Par Maurice Zundel
L’Evangile intérieur, Editions Saint Augustin, 1997 p.81.
Une des questions qui vous touche le plus profondément, c’est sans aucun doute l’avenir de vos enfants. Comment gagneront-ils leur vie, si la situation économique du monde ne subit pas de modification décisive ?
C’est là un aspect du problème qu’il n’est pas entièrement en votre pouvoir de résoudre.
Mais il y en a un autre plus essentiel. Quel sera leur caractère et leur responsabilité, leur influence sur leurs contemporains et leur valeur d’humanité ?
Vous êtes naturellement portés à leur attribuer la plus grande importance, et vous aimez à penser qu’ils réaliseront peut-être ce qu’il ne vous a pas été possible d’accomplir. Vous êtes prêts, en tous cas, à leur donner tout ce qui dépend de vous, pour faire d’eux des hommes qui fassent honneur à leur nom.
Mais par où commencer et sur quels principes édifier cette œuvre d’éducation dont va dépendre l’orientation de toute leur vie ?
J’en nomme un seul, qui me paraît être le plus essentiel : le silence.
C’est en faisant ce qu’il ne faudrait pas faire, en effet, plus qu’en ne faisant pas ce qu’il faudrait faire, c’est par une ingérence maladroite, en d’autres termes, qu’on risque surtout de se tromper ici.

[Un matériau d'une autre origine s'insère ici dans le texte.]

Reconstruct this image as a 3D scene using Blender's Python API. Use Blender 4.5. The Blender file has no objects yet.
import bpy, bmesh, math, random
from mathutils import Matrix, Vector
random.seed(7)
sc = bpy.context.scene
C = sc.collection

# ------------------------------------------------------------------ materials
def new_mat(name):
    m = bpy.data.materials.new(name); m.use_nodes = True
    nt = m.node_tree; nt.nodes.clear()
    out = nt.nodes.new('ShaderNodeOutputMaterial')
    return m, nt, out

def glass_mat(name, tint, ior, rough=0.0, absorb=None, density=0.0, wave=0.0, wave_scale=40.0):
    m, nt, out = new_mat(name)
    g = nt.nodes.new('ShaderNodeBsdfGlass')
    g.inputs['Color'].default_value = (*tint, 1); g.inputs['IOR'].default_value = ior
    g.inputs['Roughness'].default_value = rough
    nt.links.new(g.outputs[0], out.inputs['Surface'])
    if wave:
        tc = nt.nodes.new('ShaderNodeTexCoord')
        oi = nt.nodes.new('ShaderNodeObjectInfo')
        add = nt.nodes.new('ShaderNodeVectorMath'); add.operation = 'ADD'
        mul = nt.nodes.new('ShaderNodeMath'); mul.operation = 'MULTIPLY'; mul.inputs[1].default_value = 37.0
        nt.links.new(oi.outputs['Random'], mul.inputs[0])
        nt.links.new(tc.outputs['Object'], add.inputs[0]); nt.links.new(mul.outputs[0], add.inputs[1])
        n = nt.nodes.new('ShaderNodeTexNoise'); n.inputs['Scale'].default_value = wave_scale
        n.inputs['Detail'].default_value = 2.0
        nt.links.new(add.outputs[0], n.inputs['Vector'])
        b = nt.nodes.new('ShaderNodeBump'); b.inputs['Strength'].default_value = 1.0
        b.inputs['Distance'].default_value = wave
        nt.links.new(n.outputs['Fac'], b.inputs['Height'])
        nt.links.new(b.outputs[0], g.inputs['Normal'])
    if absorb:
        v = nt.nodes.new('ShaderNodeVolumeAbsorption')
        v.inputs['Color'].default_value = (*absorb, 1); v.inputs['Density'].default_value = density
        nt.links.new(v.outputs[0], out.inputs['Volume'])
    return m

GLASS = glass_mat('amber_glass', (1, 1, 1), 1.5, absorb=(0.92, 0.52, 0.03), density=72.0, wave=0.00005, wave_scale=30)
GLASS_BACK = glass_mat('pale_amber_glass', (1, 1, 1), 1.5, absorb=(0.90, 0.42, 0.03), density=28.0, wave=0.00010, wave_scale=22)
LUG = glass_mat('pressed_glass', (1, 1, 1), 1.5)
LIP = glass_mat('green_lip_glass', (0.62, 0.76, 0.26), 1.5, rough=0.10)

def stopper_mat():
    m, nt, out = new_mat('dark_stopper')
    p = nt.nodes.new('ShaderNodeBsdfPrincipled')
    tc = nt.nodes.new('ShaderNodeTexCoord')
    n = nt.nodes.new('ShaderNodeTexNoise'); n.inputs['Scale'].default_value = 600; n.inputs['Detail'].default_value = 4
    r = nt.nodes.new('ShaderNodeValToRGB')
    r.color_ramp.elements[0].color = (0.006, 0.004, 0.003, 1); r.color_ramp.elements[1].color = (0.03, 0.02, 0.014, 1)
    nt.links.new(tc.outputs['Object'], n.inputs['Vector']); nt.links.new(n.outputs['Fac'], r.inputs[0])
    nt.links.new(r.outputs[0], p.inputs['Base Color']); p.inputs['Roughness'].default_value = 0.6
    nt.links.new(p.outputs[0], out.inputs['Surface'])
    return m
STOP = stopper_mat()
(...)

Rien ne serait plus dangereux, à ce point de vue, que de se prendre soi-même pour le modèle que l’enfant doit reproduire, en lui inculquant simplement ses propres manières d’être. Il peut réaliser quelque chose de très différent, sans faire le moins du monde injure à ses parents. On doit même admettre a priori qu’il représente quelque chose d’unique qu’il convient de respecter plus encore que de découvrir.
Il importe, avant tout, de garder à l’enfant toute sa nouveauté, pour que l’expérience de la vie retrouve en lui toute sa fraîcheur.
Il faut l’aider à se trouver, lui apprendre à écouter et à se livrer au Maître intérieur qui le peut seul former en établissant en lui ce que l’Ecriture appelle l’ordre de l’amour.
Le mystère de Jésus vivant en l’Eglise, toutes les richesses de la révélation et de la liturgie, toutes les grâces sacramentelles doivent être assurément, pour un chrétien, au cœur de cette initiation.
Mais il faut que ces dons merveilleux soient toujours proposés à l’enfant avec le souci de ne point blesser le secret virginal de cette rencontre toute personnelle avec l’Hôte bien aimé de l’âme.
L’éducateur ne peut faire plus que de préparer l’enfant à cette mystérieuse confrontation, en lui apportant le rayonnement de sa vie intérieure, en abordant son âme comme un sanctuaire, avec cette réserve divine qui révèle la Présence devant laquelle on s’efface et qui la communique silencieusement. Il faut éviter le bruit, la violence, les cris : tout ce qui excite et tout ce qui extériorise.
L’éducation va de l’âme à l’âme par le truchement du silence.